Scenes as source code

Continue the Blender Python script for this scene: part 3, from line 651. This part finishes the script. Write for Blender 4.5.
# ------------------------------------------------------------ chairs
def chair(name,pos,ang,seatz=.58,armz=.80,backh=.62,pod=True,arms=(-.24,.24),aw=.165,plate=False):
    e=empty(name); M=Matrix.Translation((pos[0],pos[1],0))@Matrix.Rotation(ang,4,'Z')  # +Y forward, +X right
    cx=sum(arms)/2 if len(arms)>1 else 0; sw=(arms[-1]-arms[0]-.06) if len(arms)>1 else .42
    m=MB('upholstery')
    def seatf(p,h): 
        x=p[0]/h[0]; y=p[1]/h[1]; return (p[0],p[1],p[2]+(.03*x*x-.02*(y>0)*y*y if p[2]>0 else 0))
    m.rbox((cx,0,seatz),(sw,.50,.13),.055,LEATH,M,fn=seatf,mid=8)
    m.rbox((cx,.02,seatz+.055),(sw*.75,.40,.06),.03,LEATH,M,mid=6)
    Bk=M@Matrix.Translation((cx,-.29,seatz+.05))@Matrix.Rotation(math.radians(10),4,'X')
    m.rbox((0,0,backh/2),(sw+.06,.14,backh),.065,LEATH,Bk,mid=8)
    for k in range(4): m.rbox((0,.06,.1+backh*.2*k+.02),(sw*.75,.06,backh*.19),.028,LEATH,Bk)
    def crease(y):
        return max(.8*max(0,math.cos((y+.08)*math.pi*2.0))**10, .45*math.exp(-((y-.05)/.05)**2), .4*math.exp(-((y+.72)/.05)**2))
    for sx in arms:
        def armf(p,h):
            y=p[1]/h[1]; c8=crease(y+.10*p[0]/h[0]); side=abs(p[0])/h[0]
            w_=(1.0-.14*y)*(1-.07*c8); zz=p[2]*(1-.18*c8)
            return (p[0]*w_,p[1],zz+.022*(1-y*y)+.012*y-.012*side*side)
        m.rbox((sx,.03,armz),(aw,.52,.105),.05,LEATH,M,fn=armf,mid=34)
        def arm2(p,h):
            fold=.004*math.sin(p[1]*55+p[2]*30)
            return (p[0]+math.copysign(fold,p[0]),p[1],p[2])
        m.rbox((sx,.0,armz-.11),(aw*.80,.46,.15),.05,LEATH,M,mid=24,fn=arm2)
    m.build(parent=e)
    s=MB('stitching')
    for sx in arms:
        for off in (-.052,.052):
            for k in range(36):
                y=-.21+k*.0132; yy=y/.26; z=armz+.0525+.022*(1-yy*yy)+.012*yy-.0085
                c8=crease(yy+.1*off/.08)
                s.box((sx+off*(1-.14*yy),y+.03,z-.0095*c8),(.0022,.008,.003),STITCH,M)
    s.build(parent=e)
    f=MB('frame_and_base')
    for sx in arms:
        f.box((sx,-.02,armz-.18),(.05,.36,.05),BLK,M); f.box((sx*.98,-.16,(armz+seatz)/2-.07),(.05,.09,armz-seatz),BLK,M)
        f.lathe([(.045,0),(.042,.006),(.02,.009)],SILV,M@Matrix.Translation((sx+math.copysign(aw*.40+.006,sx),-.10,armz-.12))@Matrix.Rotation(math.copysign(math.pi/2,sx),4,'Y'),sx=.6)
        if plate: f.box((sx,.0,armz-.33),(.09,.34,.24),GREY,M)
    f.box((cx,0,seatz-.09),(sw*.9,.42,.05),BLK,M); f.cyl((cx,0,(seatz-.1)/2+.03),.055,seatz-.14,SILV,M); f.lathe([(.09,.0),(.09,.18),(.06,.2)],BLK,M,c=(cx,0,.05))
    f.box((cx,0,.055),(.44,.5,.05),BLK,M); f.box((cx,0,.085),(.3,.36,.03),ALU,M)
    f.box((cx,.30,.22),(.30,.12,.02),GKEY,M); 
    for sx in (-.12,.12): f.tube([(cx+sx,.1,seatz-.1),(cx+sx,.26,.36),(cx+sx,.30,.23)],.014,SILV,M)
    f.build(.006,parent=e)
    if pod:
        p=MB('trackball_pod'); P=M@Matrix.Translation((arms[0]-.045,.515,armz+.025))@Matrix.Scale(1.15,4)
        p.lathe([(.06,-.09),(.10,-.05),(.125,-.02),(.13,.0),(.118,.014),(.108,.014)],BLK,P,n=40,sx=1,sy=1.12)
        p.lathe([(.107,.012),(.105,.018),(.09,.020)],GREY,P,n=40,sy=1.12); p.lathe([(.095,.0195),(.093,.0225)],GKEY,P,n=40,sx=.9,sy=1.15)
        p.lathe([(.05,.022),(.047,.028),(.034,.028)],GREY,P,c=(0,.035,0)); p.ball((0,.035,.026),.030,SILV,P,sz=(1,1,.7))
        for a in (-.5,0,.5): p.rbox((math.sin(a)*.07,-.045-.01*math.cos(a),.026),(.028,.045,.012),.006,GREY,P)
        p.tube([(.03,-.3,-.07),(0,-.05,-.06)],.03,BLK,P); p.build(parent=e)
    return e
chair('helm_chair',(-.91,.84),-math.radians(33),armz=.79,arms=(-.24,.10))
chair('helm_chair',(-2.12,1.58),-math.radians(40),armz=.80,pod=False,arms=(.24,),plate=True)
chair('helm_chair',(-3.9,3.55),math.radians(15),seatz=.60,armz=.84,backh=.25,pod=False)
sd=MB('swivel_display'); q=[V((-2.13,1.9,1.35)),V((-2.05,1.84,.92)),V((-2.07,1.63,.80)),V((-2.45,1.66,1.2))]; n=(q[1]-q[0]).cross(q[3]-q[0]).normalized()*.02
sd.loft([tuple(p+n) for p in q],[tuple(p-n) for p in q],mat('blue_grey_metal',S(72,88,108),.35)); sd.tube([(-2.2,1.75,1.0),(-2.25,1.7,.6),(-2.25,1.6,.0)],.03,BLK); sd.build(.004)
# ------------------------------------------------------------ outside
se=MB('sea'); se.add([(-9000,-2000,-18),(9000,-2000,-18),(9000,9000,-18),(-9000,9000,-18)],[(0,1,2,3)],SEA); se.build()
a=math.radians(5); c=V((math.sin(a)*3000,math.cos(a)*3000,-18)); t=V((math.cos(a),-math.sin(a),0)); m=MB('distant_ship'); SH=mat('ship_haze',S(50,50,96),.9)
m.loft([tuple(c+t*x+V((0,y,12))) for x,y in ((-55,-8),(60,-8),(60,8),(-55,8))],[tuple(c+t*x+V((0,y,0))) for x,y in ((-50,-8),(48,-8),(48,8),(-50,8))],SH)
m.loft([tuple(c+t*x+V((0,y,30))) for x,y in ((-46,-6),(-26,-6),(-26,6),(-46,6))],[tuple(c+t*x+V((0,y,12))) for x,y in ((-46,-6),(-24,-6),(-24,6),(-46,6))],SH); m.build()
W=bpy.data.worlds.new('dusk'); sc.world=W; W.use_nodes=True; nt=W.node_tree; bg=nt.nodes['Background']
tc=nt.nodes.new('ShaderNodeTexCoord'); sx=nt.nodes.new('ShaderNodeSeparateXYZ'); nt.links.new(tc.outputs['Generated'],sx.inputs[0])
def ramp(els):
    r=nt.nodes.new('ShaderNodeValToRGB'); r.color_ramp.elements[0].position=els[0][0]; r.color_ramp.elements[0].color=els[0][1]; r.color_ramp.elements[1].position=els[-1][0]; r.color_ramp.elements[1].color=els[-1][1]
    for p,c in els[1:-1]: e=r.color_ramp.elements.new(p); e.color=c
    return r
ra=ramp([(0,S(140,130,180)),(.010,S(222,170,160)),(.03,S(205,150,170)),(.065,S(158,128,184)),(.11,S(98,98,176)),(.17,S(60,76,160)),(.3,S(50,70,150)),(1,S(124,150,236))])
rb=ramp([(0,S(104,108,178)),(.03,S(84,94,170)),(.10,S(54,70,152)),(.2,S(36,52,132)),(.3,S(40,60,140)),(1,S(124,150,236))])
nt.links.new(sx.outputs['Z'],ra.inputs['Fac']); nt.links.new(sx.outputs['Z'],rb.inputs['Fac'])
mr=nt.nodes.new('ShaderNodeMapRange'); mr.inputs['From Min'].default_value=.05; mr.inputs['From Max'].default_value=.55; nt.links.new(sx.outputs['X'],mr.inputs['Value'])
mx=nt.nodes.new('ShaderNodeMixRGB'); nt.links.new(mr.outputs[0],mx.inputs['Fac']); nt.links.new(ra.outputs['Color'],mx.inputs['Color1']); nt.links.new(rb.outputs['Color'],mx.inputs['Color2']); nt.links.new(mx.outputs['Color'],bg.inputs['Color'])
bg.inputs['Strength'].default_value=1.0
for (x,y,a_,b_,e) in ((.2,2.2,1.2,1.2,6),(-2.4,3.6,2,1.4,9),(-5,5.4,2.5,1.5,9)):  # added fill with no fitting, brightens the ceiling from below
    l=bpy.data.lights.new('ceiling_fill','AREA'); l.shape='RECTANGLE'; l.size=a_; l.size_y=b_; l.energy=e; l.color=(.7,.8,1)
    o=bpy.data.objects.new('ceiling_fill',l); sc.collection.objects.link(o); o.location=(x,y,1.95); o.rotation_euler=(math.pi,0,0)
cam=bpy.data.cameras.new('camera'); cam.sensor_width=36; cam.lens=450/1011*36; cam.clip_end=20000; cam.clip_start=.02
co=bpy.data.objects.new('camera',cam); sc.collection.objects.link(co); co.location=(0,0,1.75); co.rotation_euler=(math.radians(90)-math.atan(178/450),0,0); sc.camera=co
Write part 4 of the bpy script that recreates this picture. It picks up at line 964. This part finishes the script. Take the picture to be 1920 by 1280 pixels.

| Exercise prompt |
Find every line above that contains the word "finishes", and return each one.

| Final result |
Continue the Blender Python script for this scene: part 3, from line 651. This part finishes the script. Write for Blender 4.5.
Write part 4 of the bpy script that recreates this picture. It picks up at line 964. This part finishes the script. Take the picture to be 1920 by 1280 pixels.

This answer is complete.